Your agility run starts the moment you take your dog out of their crate and ends when you put them back in. The entire time in between can affect your mood, your dogs attitude, your teamwork with your dog and in turn can affect your run.

Every dog is different, what you do with one of your dogs will differ from what you do with your other dog which will differ from what your friend does with their dog.  Experiment and find a routine that works and then stick to it.

Some things to think about when you open the crate before you run:

Are you organized? Get all your treats, poop bag, toy, etc ready before you get your dog out.

Are you warmed up? Do your stretching and jogging in place without your dog sniffing around on the end of the leash.

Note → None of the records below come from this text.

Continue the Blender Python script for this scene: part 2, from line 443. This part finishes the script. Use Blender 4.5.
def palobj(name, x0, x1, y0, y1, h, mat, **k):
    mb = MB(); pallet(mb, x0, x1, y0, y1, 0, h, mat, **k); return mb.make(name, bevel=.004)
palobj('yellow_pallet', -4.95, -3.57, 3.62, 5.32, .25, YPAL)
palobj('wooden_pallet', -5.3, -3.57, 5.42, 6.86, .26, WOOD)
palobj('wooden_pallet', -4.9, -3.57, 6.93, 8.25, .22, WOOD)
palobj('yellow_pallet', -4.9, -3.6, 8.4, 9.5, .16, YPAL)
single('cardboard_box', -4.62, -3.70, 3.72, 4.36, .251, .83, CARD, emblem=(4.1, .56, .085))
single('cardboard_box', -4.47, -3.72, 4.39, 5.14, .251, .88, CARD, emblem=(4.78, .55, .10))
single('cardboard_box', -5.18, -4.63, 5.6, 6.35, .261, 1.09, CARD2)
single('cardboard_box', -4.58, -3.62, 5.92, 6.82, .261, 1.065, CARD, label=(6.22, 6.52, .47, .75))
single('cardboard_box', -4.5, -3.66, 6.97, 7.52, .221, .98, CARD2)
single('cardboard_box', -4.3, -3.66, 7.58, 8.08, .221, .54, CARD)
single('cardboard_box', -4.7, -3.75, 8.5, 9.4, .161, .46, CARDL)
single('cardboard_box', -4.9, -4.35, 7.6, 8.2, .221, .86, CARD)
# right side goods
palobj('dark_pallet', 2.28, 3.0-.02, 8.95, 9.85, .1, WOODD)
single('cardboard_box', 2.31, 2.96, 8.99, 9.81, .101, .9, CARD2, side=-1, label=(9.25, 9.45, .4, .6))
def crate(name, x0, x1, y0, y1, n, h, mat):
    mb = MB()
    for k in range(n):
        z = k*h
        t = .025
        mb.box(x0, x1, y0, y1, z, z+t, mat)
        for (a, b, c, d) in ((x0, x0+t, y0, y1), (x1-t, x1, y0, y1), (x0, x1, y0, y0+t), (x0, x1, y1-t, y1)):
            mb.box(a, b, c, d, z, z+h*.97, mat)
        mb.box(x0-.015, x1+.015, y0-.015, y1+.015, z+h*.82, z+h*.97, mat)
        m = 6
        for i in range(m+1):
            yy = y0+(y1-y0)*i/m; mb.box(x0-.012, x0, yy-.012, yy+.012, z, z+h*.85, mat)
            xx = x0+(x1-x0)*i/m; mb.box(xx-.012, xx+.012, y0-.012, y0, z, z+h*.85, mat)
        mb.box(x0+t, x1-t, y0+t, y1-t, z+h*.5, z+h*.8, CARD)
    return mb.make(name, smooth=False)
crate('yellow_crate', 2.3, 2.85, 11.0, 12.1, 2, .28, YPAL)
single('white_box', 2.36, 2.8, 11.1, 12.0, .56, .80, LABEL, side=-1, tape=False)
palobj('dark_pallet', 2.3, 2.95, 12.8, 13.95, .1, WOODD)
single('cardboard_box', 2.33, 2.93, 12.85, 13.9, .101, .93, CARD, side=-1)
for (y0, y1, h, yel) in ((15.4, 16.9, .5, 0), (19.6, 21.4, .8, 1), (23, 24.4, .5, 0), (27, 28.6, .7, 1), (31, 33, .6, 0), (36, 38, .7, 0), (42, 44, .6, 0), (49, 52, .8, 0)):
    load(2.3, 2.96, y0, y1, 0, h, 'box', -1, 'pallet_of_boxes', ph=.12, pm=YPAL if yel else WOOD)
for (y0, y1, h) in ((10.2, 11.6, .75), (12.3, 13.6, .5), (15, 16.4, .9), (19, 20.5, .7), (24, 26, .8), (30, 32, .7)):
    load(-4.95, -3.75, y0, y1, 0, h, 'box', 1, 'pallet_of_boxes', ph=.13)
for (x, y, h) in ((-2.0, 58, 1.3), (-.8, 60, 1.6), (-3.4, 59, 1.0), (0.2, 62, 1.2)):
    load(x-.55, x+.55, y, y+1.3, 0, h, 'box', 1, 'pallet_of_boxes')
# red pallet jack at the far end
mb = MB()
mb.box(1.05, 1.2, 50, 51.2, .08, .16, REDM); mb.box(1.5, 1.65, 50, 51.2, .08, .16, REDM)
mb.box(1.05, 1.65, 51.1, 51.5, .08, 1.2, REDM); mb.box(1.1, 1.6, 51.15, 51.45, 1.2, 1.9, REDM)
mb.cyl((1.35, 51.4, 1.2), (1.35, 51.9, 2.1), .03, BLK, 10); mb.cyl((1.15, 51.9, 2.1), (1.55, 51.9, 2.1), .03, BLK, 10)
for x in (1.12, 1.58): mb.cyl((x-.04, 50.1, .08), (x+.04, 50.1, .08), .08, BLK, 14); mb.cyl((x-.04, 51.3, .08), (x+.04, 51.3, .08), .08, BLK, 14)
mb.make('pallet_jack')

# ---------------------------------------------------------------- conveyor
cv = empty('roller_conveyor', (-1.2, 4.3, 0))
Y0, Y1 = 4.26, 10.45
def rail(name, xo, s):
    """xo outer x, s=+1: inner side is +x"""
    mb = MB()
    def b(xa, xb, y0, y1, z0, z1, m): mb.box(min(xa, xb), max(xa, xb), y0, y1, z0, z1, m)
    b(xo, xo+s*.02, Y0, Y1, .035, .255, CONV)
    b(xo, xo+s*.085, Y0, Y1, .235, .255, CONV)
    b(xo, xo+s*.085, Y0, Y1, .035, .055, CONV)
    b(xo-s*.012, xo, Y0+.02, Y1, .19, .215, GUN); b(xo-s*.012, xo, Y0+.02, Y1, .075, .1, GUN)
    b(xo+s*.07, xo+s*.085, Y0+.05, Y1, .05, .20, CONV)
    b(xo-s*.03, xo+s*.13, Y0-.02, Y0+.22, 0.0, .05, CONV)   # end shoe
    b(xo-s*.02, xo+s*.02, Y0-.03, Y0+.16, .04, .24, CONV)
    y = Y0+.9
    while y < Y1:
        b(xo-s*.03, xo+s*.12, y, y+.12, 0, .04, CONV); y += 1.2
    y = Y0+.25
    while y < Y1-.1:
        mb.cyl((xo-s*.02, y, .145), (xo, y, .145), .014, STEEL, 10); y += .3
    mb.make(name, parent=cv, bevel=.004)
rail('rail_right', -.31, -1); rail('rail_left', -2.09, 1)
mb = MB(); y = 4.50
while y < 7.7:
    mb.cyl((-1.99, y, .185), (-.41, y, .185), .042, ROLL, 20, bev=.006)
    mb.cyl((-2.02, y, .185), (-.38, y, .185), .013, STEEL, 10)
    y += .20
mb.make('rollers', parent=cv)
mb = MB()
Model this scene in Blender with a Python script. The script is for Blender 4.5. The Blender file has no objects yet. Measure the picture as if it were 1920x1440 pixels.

How much time do you need with your dog before your run? I always measure this in terms of dogs in the run order.  One of my dogs need to get out 10 dogs before their run and one of them only needs 5 dogs or so (give or take depending on JWW vs STD vs snooker). Sitting around and waiting is the kiss of death for some dogs, while other dogs need those moments to get connected and warmed up.

What do you do ringside? I teach my dogs a mat behavior on a chair and take the chair ringside while we wait for our run.  This is a great way to keep your ADD dog focused on hanging out instead of scanning the environment. I know some people who let the gate steward know they qare going to be waiting for their run “over there” out of the excited atmosphere.  There are many different ways to use your time before you enter the ring, get creative and find something that works. Watching runs with a dog sniffing at the end of their leash is not my idea of good ringside protocol.

If our agility “pre-game” procedure is important, the post-run procedure is even more important. Yet this is when I see the most disconnect between dogs and handlers. You just finished your best run ever, do you turn to look at the timer display? Or meet your dog at their leash for some joyful praise and play?

Some ideas to improve your relationship with your dog after your run:

Go straight to your reward and reinforcement. DO NOT check your scribe sheet, or ask about a missed contact, or question someone about why your dog did so and so. Reward your dog! Celebrate that time together! Congratulate you and your dog on acheving something positive (every run has something).  Those handlers who are mad that their dog “fill in the blank”, and do not reward, withhold praise and walk their dog back to their crate are only undermining relationship. The mistake happened so long ago (you probably kept going after the mistake, the dog finished the course and has no idea something went wrong) that withholding reinforcement only leads to confusion on the dogs part. Reinforce your dog for finishing the run with you, going to their leash, leaving the ring happy, doing their cool down, being your dog, etc.

Is cool down important? Cool down and stretching are important for me after I work out, it isn’t any different for our canine partners. Again, every dog is different and may take longer to stop breathing hard, or need specific stretching activities.  Go for a long slow walk, have a sniff in the bushes, do some passive or active stretches or another activity that allows you and your dog to come down off of the excitement together.

When your dog is cooled off, put them back in their crate with something to chew. This will give them time to relax and recharge for the next run. Most dogs do well in their crates and are able to get more rest than wandering around with you shopping, talking or watching ringside.

Be creative and make your crate to crate experience custom tailored to you and your dogs needs. Some handlers run 2 dogs close together in the same jump height; you might need a good buddy and an even more creative plan! All of us and our dogs have different needs, just make sure your crate to crate protocol puts your dogs needs first and includes rewards and attention to maximize the relationship and teamwork between you and your dog.